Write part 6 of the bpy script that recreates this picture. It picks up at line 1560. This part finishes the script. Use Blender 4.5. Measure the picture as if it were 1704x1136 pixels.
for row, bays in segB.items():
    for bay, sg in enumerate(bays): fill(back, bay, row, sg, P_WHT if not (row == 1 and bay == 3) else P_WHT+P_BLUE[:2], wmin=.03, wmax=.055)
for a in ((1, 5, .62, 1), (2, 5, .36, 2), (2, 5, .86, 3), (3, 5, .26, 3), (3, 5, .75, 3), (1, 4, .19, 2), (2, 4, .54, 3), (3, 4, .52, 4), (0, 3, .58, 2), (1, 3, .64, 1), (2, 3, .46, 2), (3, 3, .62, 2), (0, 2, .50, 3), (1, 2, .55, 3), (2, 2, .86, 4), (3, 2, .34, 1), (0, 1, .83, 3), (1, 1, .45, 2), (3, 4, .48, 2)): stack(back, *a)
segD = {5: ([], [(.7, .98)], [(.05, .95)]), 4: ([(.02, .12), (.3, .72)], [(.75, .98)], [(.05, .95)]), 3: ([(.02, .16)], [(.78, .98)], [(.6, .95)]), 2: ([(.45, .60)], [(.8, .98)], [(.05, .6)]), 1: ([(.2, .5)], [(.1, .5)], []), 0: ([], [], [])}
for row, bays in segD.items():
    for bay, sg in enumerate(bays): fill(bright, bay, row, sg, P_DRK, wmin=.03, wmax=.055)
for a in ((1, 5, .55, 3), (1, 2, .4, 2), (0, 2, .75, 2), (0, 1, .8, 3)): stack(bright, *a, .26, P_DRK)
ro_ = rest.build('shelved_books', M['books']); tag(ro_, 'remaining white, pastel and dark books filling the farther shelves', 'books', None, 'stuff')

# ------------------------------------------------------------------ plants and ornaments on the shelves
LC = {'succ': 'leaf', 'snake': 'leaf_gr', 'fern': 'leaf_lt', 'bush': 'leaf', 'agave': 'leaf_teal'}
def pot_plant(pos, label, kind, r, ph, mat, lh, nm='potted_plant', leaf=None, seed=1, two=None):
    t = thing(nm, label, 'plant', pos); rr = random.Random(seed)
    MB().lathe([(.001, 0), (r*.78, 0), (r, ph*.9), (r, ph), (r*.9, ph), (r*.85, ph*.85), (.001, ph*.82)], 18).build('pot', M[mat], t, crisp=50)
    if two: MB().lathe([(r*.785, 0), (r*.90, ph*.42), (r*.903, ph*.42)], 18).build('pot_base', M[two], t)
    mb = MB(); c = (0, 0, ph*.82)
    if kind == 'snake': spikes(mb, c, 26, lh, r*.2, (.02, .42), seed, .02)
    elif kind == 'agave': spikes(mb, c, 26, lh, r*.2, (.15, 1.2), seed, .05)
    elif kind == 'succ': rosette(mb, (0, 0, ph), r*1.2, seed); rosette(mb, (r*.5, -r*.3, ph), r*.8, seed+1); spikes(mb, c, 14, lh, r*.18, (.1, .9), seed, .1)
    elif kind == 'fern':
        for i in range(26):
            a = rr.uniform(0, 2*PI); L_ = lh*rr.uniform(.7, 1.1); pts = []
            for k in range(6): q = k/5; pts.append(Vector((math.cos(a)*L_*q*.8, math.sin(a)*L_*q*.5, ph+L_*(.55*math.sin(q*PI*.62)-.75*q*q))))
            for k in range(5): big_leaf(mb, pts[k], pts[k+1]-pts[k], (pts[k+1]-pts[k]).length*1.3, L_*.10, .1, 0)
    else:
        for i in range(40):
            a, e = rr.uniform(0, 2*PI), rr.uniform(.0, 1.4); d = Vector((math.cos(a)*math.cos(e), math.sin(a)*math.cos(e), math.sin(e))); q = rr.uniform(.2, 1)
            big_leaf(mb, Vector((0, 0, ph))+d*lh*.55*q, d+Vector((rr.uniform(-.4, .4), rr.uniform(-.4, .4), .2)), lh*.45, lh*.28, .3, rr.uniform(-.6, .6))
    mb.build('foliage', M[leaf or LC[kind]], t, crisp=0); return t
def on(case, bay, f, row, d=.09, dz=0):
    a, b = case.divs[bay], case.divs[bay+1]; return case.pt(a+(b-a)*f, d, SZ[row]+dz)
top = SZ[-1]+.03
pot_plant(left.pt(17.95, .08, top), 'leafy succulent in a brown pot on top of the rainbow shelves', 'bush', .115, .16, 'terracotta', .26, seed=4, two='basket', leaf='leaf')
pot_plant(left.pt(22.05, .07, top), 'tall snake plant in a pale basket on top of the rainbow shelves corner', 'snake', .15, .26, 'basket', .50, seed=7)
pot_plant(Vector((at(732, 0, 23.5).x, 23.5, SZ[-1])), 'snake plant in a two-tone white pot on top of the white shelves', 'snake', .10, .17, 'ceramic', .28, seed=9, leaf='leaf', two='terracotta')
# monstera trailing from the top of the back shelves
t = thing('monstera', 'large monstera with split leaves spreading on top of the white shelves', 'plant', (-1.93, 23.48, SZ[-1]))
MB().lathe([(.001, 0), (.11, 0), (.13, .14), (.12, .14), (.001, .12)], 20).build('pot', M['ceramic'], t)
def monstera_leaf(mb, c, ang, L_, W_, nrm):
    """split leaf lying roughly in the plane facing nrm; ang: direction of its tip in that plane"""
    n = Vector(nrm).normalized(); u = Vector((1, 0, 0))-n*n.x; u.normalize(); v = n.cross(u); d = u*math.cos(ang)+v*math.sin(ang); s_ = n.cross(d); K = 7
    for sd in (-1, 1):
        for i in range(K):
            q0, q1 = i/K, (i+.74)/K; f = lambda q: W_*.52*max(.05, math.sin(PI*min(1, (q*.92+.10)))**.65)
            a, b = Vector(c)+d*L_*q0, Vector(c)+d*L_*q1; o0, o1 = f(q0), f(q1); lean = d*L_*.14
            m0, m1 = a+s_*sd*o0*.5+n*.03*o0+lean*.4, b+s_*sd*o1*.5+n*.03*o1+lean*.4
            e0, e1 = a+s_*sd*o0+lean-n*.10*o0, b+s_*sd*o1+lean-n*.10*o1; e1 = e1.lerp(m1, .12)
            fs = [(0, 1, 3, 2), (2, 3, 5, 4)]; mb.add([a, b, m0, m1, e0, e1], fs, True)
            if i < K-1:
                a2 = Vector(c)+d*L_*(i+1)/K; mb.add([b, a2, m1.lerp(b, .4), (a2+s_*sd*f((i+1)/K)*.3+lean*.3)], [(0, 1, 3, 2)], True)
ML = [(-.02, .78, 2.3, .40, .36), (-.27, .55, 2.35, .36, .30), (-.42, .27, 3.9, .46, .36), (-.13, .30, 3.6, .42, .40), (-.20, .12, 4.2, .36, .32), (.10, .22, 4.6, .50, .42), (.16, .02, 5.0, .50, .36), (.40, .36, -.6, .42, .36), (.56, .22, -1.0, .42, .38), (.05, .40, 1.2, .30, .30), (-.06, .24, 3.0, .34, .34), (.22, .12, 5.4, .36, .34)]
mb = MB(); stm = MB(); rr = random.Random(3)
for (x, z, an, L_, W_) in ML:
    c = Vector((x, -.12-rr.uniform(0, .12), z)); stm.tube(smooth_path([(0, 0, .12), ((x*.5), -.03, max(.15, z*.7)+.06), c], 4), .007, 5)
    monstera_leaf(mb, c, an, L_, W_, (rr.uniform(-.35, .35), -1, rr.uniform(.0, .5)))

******

Instructions to follow:
Output every line above without altering anything.

Worked solution:
Write part 6 of the bpy script that recreates this picture. It picks up at line 1560. This part finishes the script. Use Blender 4.5. Measure the picture as if it were 1704x1136 pixels.
for row, bays in segB.items():
    for bay, sg in enumerate(bays): fill(back, bay, row, sg, P_WHT if not (row == 1 and bay == 3) else P_WHT+P_BLUE[:2], wmin=.03, wmax=.055)
for a in ((1, 5, .62, 1), (2, 5, .36, 2), (2, 5, .86, 3), (3, 5, .26, 3), (3, 5, .75, 3), (1, 4, .19, 2), (2, 4, .54, 3), (3, 4, .52, 4), (0, 3, .58, 2), (1, 3, .64, 1), (2, 3, .46, 2), (3, 3, .62, 2), (0, 2, .50, 3), (1, 2, .55, 3), (2, 2, .86, 4), (3, 2, .34, 1), (0, 1, .83, 3), (1, 1, .45, 2), (3, 4, .48, 2)): stack(back, *a)
segD = {5: ([], [(.7, .98)], [(.05, .95)]), 4: ([(.02, .12), (.3, .72)], [(.75, .98)], [(.05, .95)]), 3: ([(.02, .16)], [(.78, .98)], [(.6, .95)]), 2: ([(.45, .60)], [(.8, .98)], [(.05, .6)]), 1: ([(.2, .5)], [(.1, .5)], []), 0: ([], [], [])}
for row, bays in segD.items():
    for bay, sg in enumerate(bays): fill(bright, bay, row, sg, P_DRK, wmin=.03, wmax=.055)
for a in ((1, 5, .55, 3), (1, 2, .4, 2), (0, 2, .75, 2), (0, 1, .8, 3)): stack(bright, *a, .26, P_DRK)
ro_ = rest.build('shelved_books', M['books']); tag(ro_, 'remaining white, pastel and dark books filling the farther shelves', 'books', None, 'stuff')

# ------------------------------------------------------------------ plants and ornaments on the shelves
LC = {'succ': 'leaf', 'snake': 'leaf_gr', 'fern': 'leaf_lt', 'bush': 'leaf', 'agave': 'leaf_teal'}
def pot_plant(pos, label, kind, r, ph, mat, lh, nm='potted_plant', leaf=None, seed=1, two=None):
    t = thing(nm, label, 'plant', pos); rr = random.Random(seed)
    MB().lathe([(.001, 0), (r*.78, 0), (r, ph*.9), (r, ph), (r*.9, ph), (r*.85, ph*.85), (.001, ph*.82)], 18).build('pot', M[mat], t, crisp=50)
    if two: MB().lathe([(r*.785, 0), (r*.90, ph*.42), (r*.903, ph*.42)], 18).build('pot_base', M[two], t)
    mb = MB(); c = (0, 0, ph*.82)
    if kind == 'snake': spikes(mb, c, 26, lh, r*.2, (.02, .42), seed, .02)
    elif kind == 'agave': spikes(mb, c, 26, lh, r*.2, (.15, 1.2), seed, .05)
    elif kind == 'succ': rosette(mb, (0, 0, ph), r*1.2, seed); rosette(mb, (r*.5, -r*.3, ph), r*.8, seed+1); spikes(mb, c, 14, lh, r*.18, (.1, .9), seed, .1)
    elif kind == 'fern':
        for i in range(26):
            a = rr.uniform(0, 2*PI); L_ = lh*rr.uniform(.7, 1.1); pts = []
            for k in range(6): q = k/5; pts.append(Vector((math.cos(a)*L_*q*.8, math.sin(a)*L_*q*.5, ph+L_*(.55*math.sin(q*PI*.62)-.75*q*q))))
            for k in range(5): big_leaf(mb, pts[k], pts[k+1]-pts[k], (pts[k+1]-pts[k]).length*1.3, L_*.10, .1, 0)
    else:
        for i in range(40):
            a, e = rr.uniform(0, 2*PI), rr.uniform(.0, 1.4); d = Vector((math.cos(a)*math.cos(e), math.sin(a)*math.cos(e), math.sin(e))); q = rr.uniform(.2, 1)
            big_leaf(mb, Vector((0, 0, ph))+d*lh*.55*q, d+Vector((rr.uniform(-.4, .4), rr.uniform(-.4, .4), .2)), lh*.45, lh*.28, .3, rr.uniform(-.6, .6))
    mb.build('foliage', M[leaf or LC[kind]], t, crisp=0); return t
def on(case, bay, f, row, d=.09, dz=0):
    a, b = case.divs[bay], case.divs[bay+1]; return case.pt(a+(b-a)*f, d, SZ[row]+dz)
top = SZ[-1]+.03
pot_plant(left.pt(17.95, .08, top), 'leafy succulent in a brown pot on top of the rainbow shelves', 'bush', .115, .16, 'terracotta', .26, seed=4, two='basket', leaf='leaf')
pot_plant(left.pt(22.05, .07, top), 'tall snake plant in a pale basket on top of the rainbow shelves corner', 'snake', .15, .26, 'basket', .50, seed=7)
pot_plant(Vector((at(732, 0, 23.5).x, 23.5, SZ[-1])), 'snake plant in a two-tone white pot on top of the white shelves', 'snake', .10, .17, 'ceramic', .28, seed=9, leaf='leaf', two='terracotta')
# monstera trailing from the top of the back shelves
t = thing('monstera', 'large monstera with split leaves spreading on top of the white shelves', 'plant', (-1.93, 23.48, SZ[-1]))
MB().lathe([(.001, 0), (.11, 0), (.13, .14), (.12, .14), (.001, .12)], 20).build('pot', M['ceramic'], t)
def monstera_leaf(mb, c, ang, L_, W_, nrm):
    """split leaf lying roughly in the plane facing nrm; ang: direction of its tip in that plane"""
    n = Vector(nrm).normalized(); u = Vector((1, 0, 0))-n*n.x; u.normalize(); v = n.cross(u); d = u*math.cos(ang)+v*math.sin(ang); s_ = n.cross(d); K = 7
    for sd in (-1, 1):
        for i in range(K):
            q0, q1 = i/K, (i+.74)/K; f = lambda q: W_*.52*max(.05, math.sin(PI*min(1, (q*.92+.10)))**.65)
            a, b = Vector(c)+d*L_*q0, Vector(c)+d*L_*q1; o0, o1 = f(q0), f(q1); lean = d*L_*.14
            m0, m1 = a+s_*sd*o0*.5+n*.03*o0+lean*.4, b+s_*sd*o1*.5+n*.03*o1+lean*.4
            e0, e1 = a+s_*sd*o0+lean-n*.10*o0, b+s_*sd*o1+lean-n*.10*o1; e1 = e1.lerp(m1, .12)
            fs = [(0, 1, 3, 2), (2, 3, 5, 4)]; mb.add([a, b, m0, m1, e0, e1], fs, True)
            if i < K-1:
                a2 = Vector(c)+d*L_*(i+1)/K; mb.add([b, a2, m1.lerp(b, .4), (a2+s_*sd*f((i+1)/K)*.3+lean*.3)], [(0, 1, 3, 2)], True)
ML = [(-.02, .78, 2.3, .40, .36), (-.27, .55, 2.35, .36, .30), (-.42, .27, 3.9, .46, .36), (-.13, .30, 3.6, .42, .40), (-.20, .12, 4.2, .36, .32), (.10, .22, 4.6, .50, .42), (.16, .02, 5.0, .50, .36), (.40, .36, -.6, .42, .36), (.56, .22, -1.0, .42, .38), (.05, .40, 1.2, .30, .30), (-.06, .24, 3.0, .34, .34), (.22, .12, 5.4, .36, .34)]
mb = MB(); stm = MB(); rr = random.Random(3)
for (x, z, an, L_, W_) in ML:
    c = Vector((x, -.12-rr.uniform(0, .12), z)); stm.tube(smooth_path([(0, 0, .12), ((x*.5), -.03, max(.15, z*.7)+.06), c], 4), .007, 5)
    monstera_leaf(mb, c, an, L_, W_, (rr.uniform(-.35, .35), -1, rr.uniform(.0, .5)))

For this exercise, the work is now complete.